Images are not part of the copy; transcribe all the data exactly.

## BEGIN DATA EXTRACT

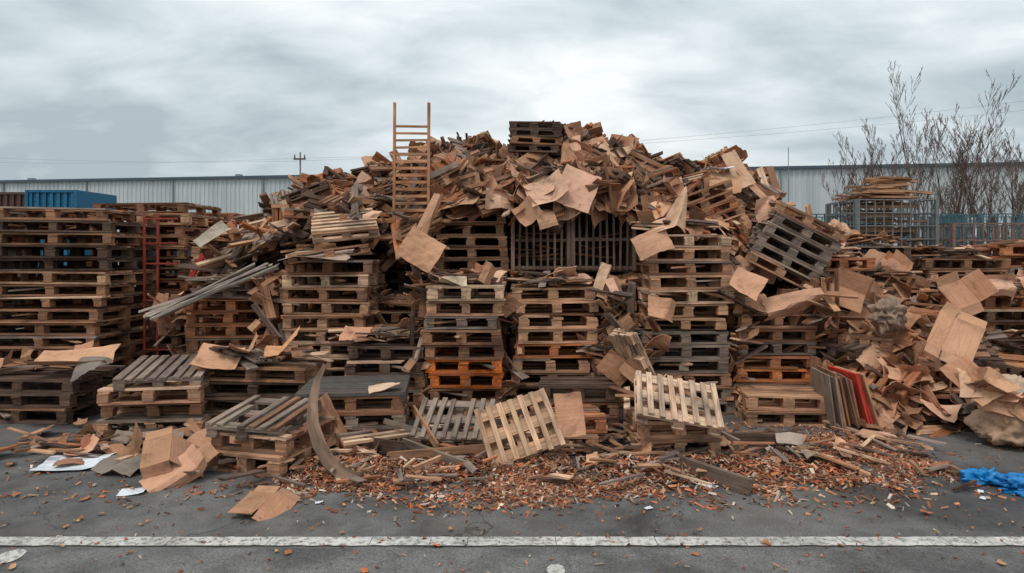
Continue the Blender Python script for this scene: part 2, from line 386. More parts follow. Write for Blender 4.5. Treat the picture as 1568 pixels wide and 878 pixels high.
for i in range(380):
    x,y=pos(8.2,9.2,-3.0,3.3) if random.random()<.5 else pos(8.6,9.0,-1.0,.9)
    R=Rz(U(0,360))@Ry(U(-85,-12)); L=U(.18,.48)
    pile.box((x,y,H(x,y)+.05),(L,U(.02,.07),.02),R,jc(pick([BRN,GRY,DRK,TAN,DRK]),.3),0,.003,True)
for i in range(120):
    x,y=pos(7.8,9.1,-3.1,3.4)
    R=surfR(x,y)@Rz(U(-60,60))@Ry(cl(18,34))@Rx(cl(20,36))
    pallet(pile,(x,y,H(x,y)-.08+U(-.06,.1)),R,U(.5,.9),U(.4,.8),.11,pick([TAN,BRN,BRN,GRY,DRK,DRK,RED]),.22,random.choice([5,6,7,8]))
pile.build('scrap_wood_pile')
cp=MB()
cent=[(.55,7.75,.5,.25,42),(1.15,8.2,.45,.4,34),(1.1,8.85,.35,.12,12),(2.9,8.05,.35,.4,44),(2.85,8.8,.25,.1,8),(-2.0,8.3,.6,.4,24),(-.6,8.0,.3,.5,14),(1.9,8.0,.5,.5,22),(0,8.4,1.8,.4,22)]
for (mx,my,sx,sy,n) in cent:
    for i in range(n):
        x=random.gauss(mx,sx); y=max(7.55,min(9.2,random.gauss(my,sy)))
        if x>3.5 or x<-3.0 or -1.45<x<-.93 and y<8.1: continue
        R=surfR(x,y)@Rz(U(0,360))@Ry(random.gauss(0,32))@Rx(random.gauss(6,32))
        s=U(.14,.36) if random.random()<.6 else U(.36,.58)
        sheet(cp,(x,y,H(x,y)+U(-.02,.2)),s,s*U(.4,.95),R,jc(pick([CB,CB,CB2,CB3,CB4,CB2]),.22))
for i in range(24):
    x,y=pos(7.8,8.9,-2.2,3.0)
    if -1.5<x<-.85: continue
    R=surfR(x,y)@Rz(U(0,360))@Ry(U(-25,25))
    carton(cp,(x,y,H(x,y)+.1),R,[U(.2,.35),U(.12,.25)],U(.2,.4),[U(20,110)],pick([CB,CB2,CB3]),U(.07,.12))
cp.build('cardboard_pile')
mb=MB()
for i in range(4): pallet(mb,(.33+U(-.02,.02),8.45,2.93+i*.105),Rz(-8+U(-6,6))@Ry(3)@Rx(-4+i*2),.66,.5,.10,[DRK,BRN,DRK,DRK][i],.12,6)
for i in range(10): mb.box((.45+U(-.2,.25),8.5,3.3+U(-.03,.06)),(U(.15,.32),.03,.02),Ry(U(-50,20))@Rz(U(-30,30)),jc(DRK,.3),0,.003,True)
mb.build('wooden_pallet_stack')

def terrace(name,items):
    mb=MB()
    for (x,y,z,sx,sy,n,nc) in items:
        for i in range(n):
            px,py=x+U(-sx,sx),y+U(-sy,sy)
            mb.box((px,py,z+.012+U(0,.09)),(U(.2,.6),U(.04,.11),U(.012,.022)),Rz(random.gauss(0,50))@Ry(random.gauss(0,7))@Rx(random.gauss(0,8)),jc(pick([TAN,BRN,GRY,DRK,PALE]),.25),0,.003,random.random()<.6)
        for i in range(2 if n>10 else 0):
            bundle(mb,(x+U(-sx,sx)*.6,y+U(-sy,sy)*.6,z+.07+U(0,.06)),Rz(U(-70,70))@Ry(U(-9,9))@Rx(U(-9,14)),random.randint(4,7),U(.35,.6),U(.04,.07),[TAN,GRY,BRN,DRK])
        for i in range(nc):
            px,py=x+U(-sx,sx),y+U(-sy,sy); s=U(.15,.42)
            sheet(mb,(px,py,z+.05+U(0,.09)),s,s*U(.5,.9),Rz(U(0,360))@Ry(random.gauss(0,18))@Rx(random.gauss(8,18)),jc(pick([CB,CB2,CB3,CB4]),.15))
    mb.build(name)
terrace('scrap_board_litter',[(-4.85,6.9,.45,.5,.3,8,3),(-3.15,7.5,1.3,.45,.3,26,3),(-3.6,8.9,1.78,.5,.4,22,6),(-2.04,7.4,1.62,.4,.3,16,4),(-1.35,7.6,1.04,.3,.25,14,4),(-1.38,8.3,1.5,.35,.2,14,3),
 (-1.36,6.9,.76,.35,.25,14,4),(-2.5,6.6,.6,.5,.25,14,5),(-.49,7.0,1.33,.33,.3,16,5),(-.5,8.0,2.2,.4,.2,12,8),(.45,7.2,1.34,.38,.3,22,6),(1.14,7.6,1.22,.3,.25,20,10),(1.0,6.9,.62,.16,.2,14,6),
 (1.85,7.2,1.9,.4,.3,14,8),(2.77,7.3,1.05,.4,.3,16,12),(2.95,8.0,1.66,.4,.2,20,6),(3.75,8.0,1.62,.38,.4,20,6),(4.75,8.8,1.78,.5,.3,26,4),(5.9,8.9,1.62,.5,.3,20,6),(5.45,7.7,1.22,.5,.3,18,4),(6.6,7.7,1.36,.5,.3,18,4),(5.75,6.7,.76,.4,.3,14,6),(4.5,8.0,1.36,.3,.3,14,3),(-3.38,6.4,.45,.4,.3,4,1),(1.35,5.9,.35,.4,.2,8,3)])
mb=MB()
for (x,y,z0,z1,n) in ((-.02,6.85,.0,1.2,26),(-.95,6.75,.0,.9,22),(1.1,6.75,.1,1.3,50),(2.33,6.85,.0,1.3,34),(-1.62,7.2,.1,1.5,22),(-2.62,7.05,.4,1.4,26),(-3.85,7.4,.2,1.2,24),(3.3,7.0,.1,1.5,44),(-1.0,7.4,.9,1.9,24),(1.45,6.8,.1,1.0,16),(2.45,7.5,1.2,1.9,34),(-.95,7.3,1.1,1.7,20),(-1.15,7.5,1.6,2.1,16)):
    for i in range(n):
        p=(x+U(-.14,.14),y+U(-.15,.2),U(z0,z1))
        if random.random()<.66: mb.box(p,(U(.2,.6),U(.03,.1),.018),Rz(U(-90,90))@Ry(random.gauss(0,42))@Rx(U(-30,30)),jc(pick([TAN,BRN,GRY,DRK,BRN]),.3),0,.003,True)
        else:
            s=U(.12,.34); sheet(mb,p,s,s*U(.5,.9),Rz(U(0,360))@Ry(random.gauss(0,35))@Rx(random.gauss(20,30)),jc(pick([CB,CB2,CB4]),.2))
mb.build('scrap_board_litter')

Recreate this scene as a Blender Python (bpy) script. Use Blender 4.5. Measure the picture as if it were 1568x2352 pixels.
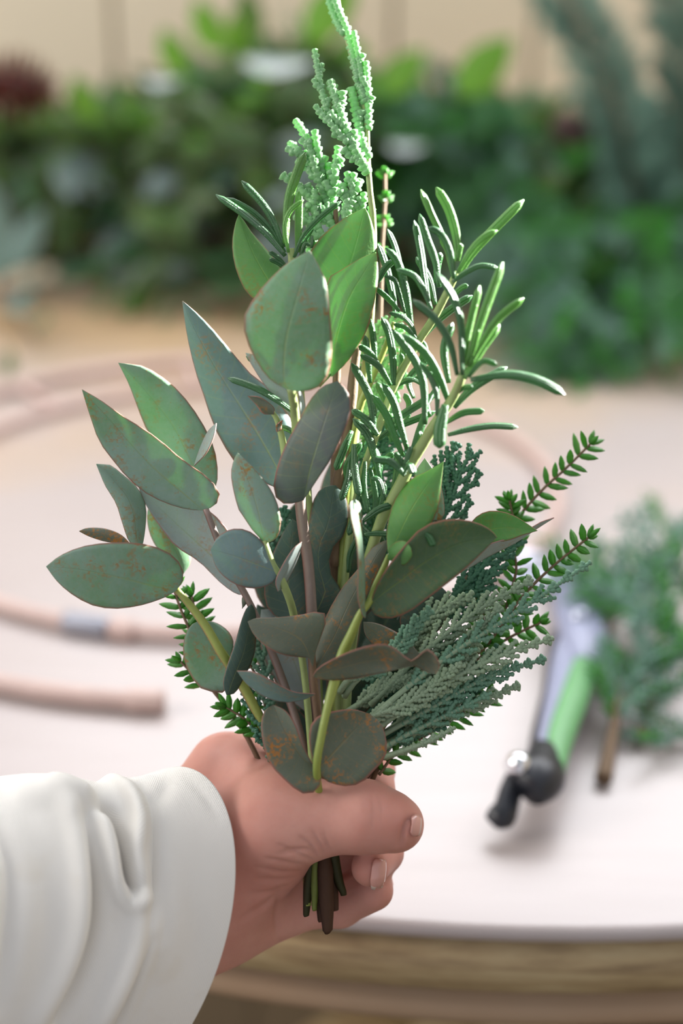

## END DATA EXTRACT

EXERCISE SOLUTION:
Continue the Blender Python script for this scene: part 2, from line 386. More parts follow. Write for Blender 4.5. Treat the picture as 1568 pixels wide and 878 pixels high.
for i in range(380):
    x,y=pos(8.2,9.2,-3.0,3.3) if random.random()<.5 else pos(8.6,9.0,-1.0,.9)
    R=Rz(U(0,360))@Ry(U(-85,-12)); L=U(.18,.48)
    pile.box((x,y,H(x,y)+.05),(L,U(.02,.07),.02),R,jc(pick([BRN,GRY,DRK,TAN,DRK]),.3),0,.003,True)
for i in range(120):
    x,y=pos(7.8,9.1,-3.1,3.4)
    R=surfR(x,y)@Rz(U(-60,60))@Ry(cl(18,34))@Rx(cl(20,36))
    pallet(pile,(x,y,H(x,y)-.08+U(-.06,.1)),R,U(.5,.9),U(.4,.8),.11,pick([TAN,BRN,BRN,GRY,DRK,DRK,RED]),.22,random.choice([5,6,7,8]))
pile.build('scrap_wood_pile')
cp=MB()
cent=[(.55,7.75,.5,.25,42),(1.15,8.2,.45,.4,34),(1.1,8.85,.35,.12,12),(2.9,8.05,.35,.4,44),(2.85,8.8,.25,.1,8),(-2.0,8.3,.6,.4,24),(-.6,8.0,.3,.5,14),(1.9,8.0,.5,.5,22),(0,8.4,1.8,.4,22)]
for (mx,my,sx,sy,n) in cent:
    for i in range(n):
        x=random.gauss(mx,sx); y=max(7.55,min(9.2,random.gauss(my,sy)))
        if x>3.5 or x<-3.0 or -1.45<x<-.93 and y<8.1: continue
        R=surfR(x,y)@Rz(U(0,360))@Ry(random.gauss(0,32))@Rx(random.gauss(6,32))
        s=U(.14,.36) if random.random()<.6 else U(.36,.58)
        sheet(cp,(x,y,H(x,y)+U(-.02,.2)),s,s*U(.4,.95),R,jc(pick([CB,CB,CB2,CB3,CB4,CB2]),.22))
for i in range(24):
    x,y=pos(7.8,8.9,-2.2,3.0)
    if -1.5<x<-.85: continue
    R=surfR(x,y)@Rz(U(0,360))@Ry(U(-25,25))
    carton(cp,(x,y,H(x,y)+.1),R,[U(.2,.35),U(.12,.25)],U(.2,.4),[U(20,110)],pick([CB,CB2,CB3]),U(.07,.12))
cp.build('cardboard_pile')
mb=MB()
for i in range(4): pallet(mb,(.33+U(-.02,.02),8.45,2.93+i*.105),Rz(-8+U(-6,6))@Ry(3)@Rx(-4+i*2),.66,.5,.10,[DRK,BRN,DRK,DRK][i],.12,6)
for i in range(10): mb.box((.45+U(-.2,.25),8.5,3.3+U(-.03,.06)),(U(.15,.32),.03,.02),Ry(U(-50,20))@Rz(U(-30,30)),jc(DRK,.3),0,.003,True)
mb.build('wooden_pallet_stack')

def terrace(name,items):
    mb=MB()
    for (x,y,z,sx,sy,n,nc) in items:
        for i in range(n):
            px,py=x+U(-sx,sx),y+U(-sy,sy)
            mb.box((px,py,z+.012+U(0,.09)),(U(.2,.6),U(.04,.11),U(.012,.022)),Rz(random.gauss(0,50))@Ry(random.gauss(0,7))@Rx(random.gauss(0,8)),jc(pick([TAN,BRN,GRY,DRK,PALE]),.25),0,.003,random.random()<.6)
        for i in range(2 if n>10 else 0):
            bundle(mb,(x+U(-sx,sx)*.6,y+U(-sy,sy)*.6,z+.07+U(0,.06)),Rz(U(-70,70))@Ry(U(-9,9))@Rx(U(-9,14)),random.randint(4,7),U(.35,.6),U(.04,.07),[TAN,GRY,BRN,DRK])
        for i in range(nc):
            px,py=x+U(-sx,sx),y+U(-sy,sy); s=U(.15,.42)
            sheet(mb,(px,py,z+.05+U(0,.09)),s,s*U(.5,.9),Rz(U(0,360))@Ry(random.gauss(0,18))@Rx(random.gauss(8,18)),jc(pick([CB,CB2,CB3,CB4]),.15))
    mb.build(name)
terrace('scrap_board_litter',[(-4.85,6.9,.45,.5,.3,8,3),(-3.15,7.5,1.3,.45,.3,26,3),(-3.6,8.9,1.78,.5,.4,22,6),(-2.04,7.4,1.62,.4,.3,16,4),(-1.35,7.6,1.04,.3,.25,14,4),(-1.38,8.3,1.5,.35,.2,14,3),
 (-1.36,6.9,.76,.35,.25,14,4),(-2.5,6.6,.6,.5,.25,14,5),(-.49,7.0,1.33,.33,.3,16,5),(-.5,8.0,2.2,.4,.2,12,8),(.45,7.2,1.34,.38,.3,22,6),(1.14,7.6,1.22,.3,.25,20,10),(1.0,6.9,.62,.16,.2,14,6),
 (1.85,7.2,1.9,.4,.3,14,8),(2.77,7.3,1.05,.4,.3,16,12),(2.95,8.0,1.66,.4,.2,20,6),(3.75,8.0,1.62,.38,.4,20,6),(4.75,8.8,1.78,.5,.3,26,4),(5.9,8.9,1.62,.5,.3,20,6),(5.45,7.7,1.22,.5,.3,18,4),(6.6,7.7,1.36,.5,.3,18,4),(5.75,6.7,.76,.4,.3,14,6),(4.5,8.0,1.36,.3,.3,14,3),(-3.38,6.4,.45,.4,.3,4,1),(1.35,5.9,.35,.4,.2,8,3)])
mb=MB()
for (x,y,z0,z1,n) in ((-.02,6.85,.0,1.2,26),(-.95,6.75,.0,.9,22),(1.1,6.75,.1,1.3,50),(2.33,6.85,.0,1.3,34),(-1.62,7.2,.1,1.5,22),(-2.62,7.05,.4,1.4,26),(-3.85,7.4,.2,1.2,24),(3.3,7.0,.1,1.5,44),(-1.0,7.4,.9,1.9,24),(1.45,6.8,.1,1.0,16),(2.45,7.5,1.2,1.9,34),(-.95,7.3,1.1,1.7,20),(-1.15,7.5,1.6,2.1,16)):
    for i in range(n):
        p=(x+U(-.14,.14),y+U(-.15,.2),U(z0,z1))
        if random.random()<.66: mb.box(p,(U(.2,.6),U(.03,.1),.018),Rz(U(-90,90))@Ry(random.gauss(0,42))@Rx(U(-30,30)),jc(pick([TAN,BRN,GRY,DRK,BRN]),.3),0,.003,True)
        else:
            s=U(.12,.34); sheet(mb,p,s,s*U(.5,.9),Rz(U(0,360))@Ry(random.gauss(0,35))@Rx(random.gauss(20,30)),jc(pick([CB,CB2,CB4]),.2))
mb.build('scrap_board_litter')

Recreate this scene as a Blender Python (bpy) script. Use Blender 4.5. Measure the picture as if it were 1568x2352 pixels.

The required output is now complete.